Alchemist Theatre’s “Sealand” is currently playing at the Pleasance Zoo. Rather than being a single hour long drama, “Sealand” would be much more satisfying as a BBC sitcom from the 1980s. Every week Luke Clarke’s characters would have to deal with a new predicament. There would be catchy theme music. You could learn to love these characters and grow comfortable with their established patterns of behaviour. Yet “Sealand” has greater aspirations for its characters and they are unwisely obliged to venture beyond comedy.

Floating on an abandoned sea fort out in the North Sea, these characters – the impatient adults and dissatisfied teenagers who are familiar from any sitcom – bicker like a family who are trapped together on a long car journey. Yet this is actually the ongoing life of a new nation and the journey has no apparent destination. The title a self-evident contradiction, Sealand has been set up as an alternative to “Broken Britain,” but its five citizens have brought along the same alienated youth, binge drinking, and failed authority figures which had beset the old one. Even a lawyer will turn up to obstruct everything and annoy everybody.
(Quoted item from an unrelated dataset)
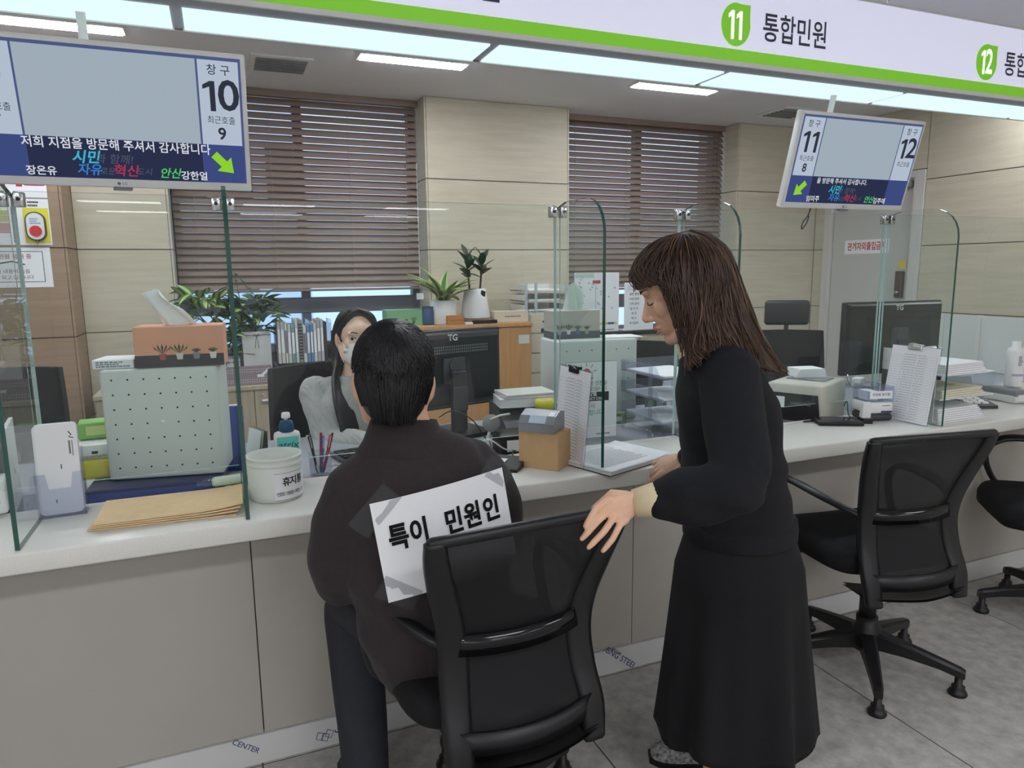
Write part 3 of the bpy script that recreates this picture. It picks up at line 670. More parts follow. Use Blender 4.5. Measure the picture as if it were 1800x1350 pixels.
# ------------------------------------------------------------------ the seated man, seen from behind
def seated_man():
    t = thing('person', 'person with short black hair and dark sweater seated, a paper taped on the back', 'person', (.40, 1.52, 0))
    L0 = Vector(t.location); Ti = Matrix.Translation(-L0)
    HC = (.347, 1.54, 1.118); hf = (.21, .97, -.12)
    H = frame(HC, hf, (.04, 0, 1), 1.03)
    body = head_shape(H)
    body.tube([(.358, 1.54, 1.09), (.373, 1.535, 1.03), (.378, 1.53, .95)], [.048, .050, .065], 16, round_=True)
    sp = [(.43, 1.53, .50), (.415, 1.50, .62), (.40, 1.50, .75), (.388, 1.515, .85), (.38, 1.53, .93)]
    shell(body, sp, [.12, .12, .125, .13, .08], [.08, .075, .08, .08, .05], (1, .04, 0))
    armL = [(.275, 1.53, .875), (.195, 1.53, .81), (.192, 1.55, .70), (.235, 1.66, .625), (.27, 1.73, .60)]
    armR = [(.52, 1.54, .875), (.605, 1.545, .82), (.610, 1.57, .71), (.555, 1.67, .635), (.52, 1.73, .615)]
    for a in (armL, armR): limb(body, a, [.04, .042, .038, .034, .027])
    body.join(hand_shape((.27, 1.73, .60), (.25, 1, -.1), (0, .1, 1), 1, curl=(15, 20, 15)))
    body.join(hand_shape((.52, 1.73, .615), (-.25, 1, -.1), (0, .1, 1), -1, curl=(15, 20, 15)))
    legL = [(.37, 1.53, .515), (.32, 1.67, .52), (.275, 1.79, .49), (.268, 1.76, .38), (.265, 1.69, .2), (.262, 1.65, .08)]
    legR = [(.49, 1.53, .515), (.53, 1.68, .52), (.56, 1.79, .49), (.565, 1.79, .36), (.565, 1.76, .2), (.565, 1.74, .08)]
    for a in (legL, legR): limb(body, a, [.075, .068, .055, .05, .042, .035])
    body.xf(Ti); fuse('body', body, M_SKIN, .005, t, 5)
    # sweater
    M_SW = mat('dark_brown_knit', (50, 43, 44), .95, var=(60, .12), bump=(320, .5), sheen=.05)
    s = G()
    shell(s, [(.44, 1.515, .435), (.432, 1.50, .50), (.415, 1.482, .60), (.40, 1.482, .72), (.395, 1.497, .82), (.387, 1.515, .90), (.377, 1.525, .965), (.372, 1.53, 1.0)],
          [.155, .17, .182, .190, .192, .180, .125, .075], [.115, .120, .125, .127, .126, .112, .088, .07], (1, .04, 0), 32)
    limb(s, [(.265, 1.52, .895), (.222, 1.525, .80), (.215, 1.55, .69), (.240, 1.645, .635), (.265, 1.715, .61)], [.075, .076, .072, .060, .045], 18)
    limb(s, [(.525, 1.53, .895), (.57, 1.535, .81), (.580, 1.56, .705), (.55, 1.655, .645), (.525, 1.72, .62)], [.075, .076, .072, .060, .045], 18)
    limb(s, [(.275, 1.525, .912), (.378, 1.525, .945), (.515, 1.53, .912)], [.058, .066, .058], 16)
    s.xf(Ti); sw = fuse('sweater', s, M_SW, .008, t, 6)
    me = sw.data   # soft drag folds in the knit
    co = np.zeros(len(me.vertices)*3); me.vertices.foreach_get('co', co); co = co.reshape(-1, 3); no = np.zeros_like(co).ravel(); me.vertices.foreach_get('normal', no); no = no.reshape(-1, 3)
    x, y, z = co.T
    d = .004*np.sin(38*(z-.9*np.abs(x-.0)+.2*y))*np.exp(-((np.abs(x)-.17)/.09)**2)+.004*np.sin(30*(x*1.2+z*.8))*np.exp(-((z-.55)/.12)**2)+.0025*np.sin(55*(z+.5*x))*(np.abs(x) > .12)
    co += no*d[:, None]; me.vertices.foreach_set('co', co.ravel()); me.update()
    # ribbed collar standing round the neck
    R = []
    for k, (z, kx) in enumerate(((.950, 1.42), (.958, 1.46), (.985, 1.22), (1.015, 1.06), (1.031, .98), (1.031, .93), (1.0, .93))):
        R.append([(.366+.076*kx*math.cos(a)+.0, 1.537+.075*kx*math.sin(a), z+.012*math.sin(a)*-1-.006*math.cos(a)) for a in [2*PI*i/40 for i in range(40)]])
    G().rings(R, cap=False).xf(Ti).obj('collar', M_SW, t)
    # trousers
    M_TR = mat('charcoal_trousers', (44, 46, 52), .85, var=(20, .12), bump=(250, .3))
    q = G()
    q.ell((.43, 1.56, .515), (.165, .125, .075), 20, 12)
    for a in (legL, legR): limb(q, a, [.093, .088, .078, .072, .064, .058], 18)
    q.xf(Ti); fuse('trousers', q, M_TR, .008, t, 5)
    M_SH = mat('black_shoe', (22, 22, 24), .4)
    shoe(Vector((.262, 1.70, 0))-L0, rad(4), M_SH, M_DGREY, t); shoe(Vector((.565, 1.79, 0))-L0, rad(-3), M_SH, M_DGREY, t)
    # short hair: cap plus strands radiating from the crown whorl
    c = G(); c.ell((0, -.020, .036), (.081, .103, .090), 28, 18)
    c.ell((0, -.055, -.028), (.069, .056, .064), 24, 14)
    for sgn in (-1, 1): c.ell((sgn*.062, -.02, .015), (.020, .04, .035)); c.ell((sgn*.05, .05, .055), (.03, .04, .04)); c.ell((sgn*.064, .008, .0), (.014, .034, .042))
    c.xf(H); c.xf(Ti); hair = fuse('hair', c, M_HBLK, .006, t, 3)
    P = []; r_ = random.Random(3)
    for i in range(1500):
        az = r_.uniform(0, 2*PI); rho = r_.random()**.6
        st = r_.uniform(.02, .75)
        pts = []
        ln = r_.uniform(.5, 1.05)
        for k in range(7):
            th = min(1.95, st+ln*k/6.)
            ax = az+.25*math.sin(3*th+i)+.35*th
            x = math.sin(th)*math.sin(ax); yv = -math.sin(th)*math.cos(ax); zv = math.cos(th)
            off = 1.0+.035*r_.random()+.02*k/6
            # whorl sits at the back of the crown
            v = Vector((x*.085*off, yv*.104*off-.020, zv*.094*off+.036))
            rot = Matrix.Rotation(rad(28), 3, 'X'); v2 = rot @ (v-Vector((0, -.02, .036)))+Vector((0, -.02, .036))
            if v2.z < -.055: v2.z = -.055-.2*(v2.z+.055)*0; 
            pts.append(tuple(v2))
        if pts[0][2] > -.03 and (pts[-1][1] < .085): P.append(pts)
    for i in range(420):      # tapered nape hair hanging down
        a = r_.uniform(-1.25, 1.25); z0 = r_.uniform(-.01, .03); zz = r_.uniform(-.088, -.06) if abs(a) < .8 else r_.uniform(-.05, -.03)
        pts = []
        for k in range(5):
            u = k/4; z = z0+(zz-z0)*u; kx = 1-.28*max(0, (-z)/.08)
            pts.append((math.sin(a)*.086*kx, -.02-math.cos(a)*(.101+.004*r_.random())*(1-.12*max(0, (-z-.03)/.06)), z))
        P.append(pts)
    strands(P, .0019, .0007).xf(H).xf(Ti).obj('hair_strands', M_HBLK, hair)
    return t
man = seated_man()
# paper taped on the back
def back_sign():
    c = Vector((.4095, 1.347, .818)); t = thing('paper_sign', 'white paper sign with bold black letters taped slanted on the seated back', 'sign', c)
    xa = Vector((.287, 0.02, .035)).normalized(); za = Vector((-.035, .026, .287)); za = (za-xa*za.dot(xa)).normalized(); ny = xa.cross(za)
    # local frame x along the width, y = away from the reader, z up
    t.matrix_world = Matrix(((xa.x, -ny.x, za.x, c.x), (xa.y, -ny.y, za.y, c.y), (xa.z, -ny.z, za.z, c.z), (0, 0, 0, 1)))
    def bow(x): return .016*(x/.1485)**2
    W_, H_ = .297, .21
    f_ = [[(x, bow(x), z) for x in np.linspace(-W_/2, W_/2, 13)] for z in (-H_/2, 0, H_/2)]
    g = G().sheet(f_[::-1]); g.sheet([[(x, y+.0006, z) for x, y, z in r] for r in f_]); g.obj('sheet', M_PAPER, t)
    for s_, x, z in (('특', -.105, .022), ('이', -.062, .023), ('민', .014, .023), ('원', .058, .023), ('인', .104, .023)):
        o = text(s_, .058, M_INK, t, (x, bow(x)-.0022, z), (PI/2, 0, math.atan(2*.016*x/.1485**2)*1.0), bold=.032, sx=.80)
    M_TAPE = glassmat('clear_tape', (226, 226, 228), 1.0, .06, .05)
    for x, z, a, ln in ((-.140, .088, 40, .105), (.138, .098, -42, .075), (-.125, -.092, -38, .085)):
        gg = G(); pts = [(q*ln/2, s*.024) for q, s in ((-1, -1), (1, -1), (1, 1), (-1, 1))]
        rows = []
        for v in (-.024, .024):
            r = []
            for u in np.linspace(-ln/2, ln/2, 6):
                xx = x+u*math.cos(rad(a))-v*math.sin(rad(a)); zz = z+u*math.sin(rad(a))+v*math.cos(rad(a)); r.append((xx, bow(xx)-.0014+random.uniform(-.0006, .0006)+(.004 if abs(xx) > .1485 or abs(zz) > .105 else 0), zz))
            rows.append(r)
        gg.sheet(rows[::-1]); gg.obj('clear_tape', M_TAPE, t)
    return t
back_sign()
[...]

Every idealistic community in fiction has ended badly, from Blithedale Farm onwards. This would be truly an original play if the new community had got on fine without any troubles, but it might not say very much about the human condition. In any case, Sealand dissents from the standard utopian community in that its people are not remotely utopian. They want simply to be rid of Britain.

The only character with any positive initiative at all, the sixteen year old Sarah (who is played superbly by Jess Stone) just wants to party and have sex. She is a good kid but she is minded to destroy everything that she comes across. She looks like a dishevelled Tellytubby in her Sealand overalls, but she occasionally emerges from this chrysalis dressed to kill. Her unhappy confidante, Alex (Ed Pinker), is a geeky but rueful kid, who is mostly too shrewd to fall for her. When Sarah tries to rehabilitate the father who has failed her (Seamus Bradford), the play grows as sober as this erstwhile alcoholic. It slows everything down, but this storyline gives an impression of supplying depth or making the story seem more complete than if it was just played for laughs.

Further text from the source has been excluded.